The most basic details, such as what city, price, etc. omitted.

 

Bizarrely when asked for specifics the answer is often "Inbox" - they send the answer in a private message.

 

 

On Lazada and others I guess that some of this has to do with copy and paste and translations.

I.e. a dealer sells 10 different notebooks from one brand. Maybe 70% of the text is the same for all of them. But some have 8GB RAM and another 16GB and different CPUs and things like that. I saw it a couple of times that the headline showed other information then the text below and maybe again other information in a later part of the page. This is also often with different information about warranty.

If sellers would do this carefully then they would make sure that everything is correct and matches. But I wonder how many, mostly Thai, buyers will read it all. I guess very few. And then I wonder how many would complain and if there is a right to complain about things like this. It there? I don't know.

What I do from time to time is that I try to chat with the seller i.e. on Lazada. If I get relative fast competent answers then likely I will buy from that seller. If I don't get answers or incompetent answers then I won't buy from them. Until now I have good experience with this.

But I understand it's annoying if people i.e. want to buy a car and not even the basic information are shown.

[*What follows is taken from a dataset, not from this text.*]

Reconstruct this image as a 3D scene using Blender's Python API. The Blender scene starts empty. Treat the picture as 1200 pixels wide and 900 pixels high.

Several times I've had a deal set up, arranged for a pick up, shipping, in some cases sent money (they had established shops and I got a refund). Then I got the call back, the item's "not available". What? They went to turn it on, it doesn't work anymore. Something happened to it. It got damaged, it got lost. Haha.

 

They're flippers, scalpers. They never had the item in their possession. They saw it for sale somewhere else, listed it themselves, and added to it their finder's fee. Then when it sells and they go to get it from the original seller, it's gone. Hah. Condo rental agencies work this way too. A load of BS.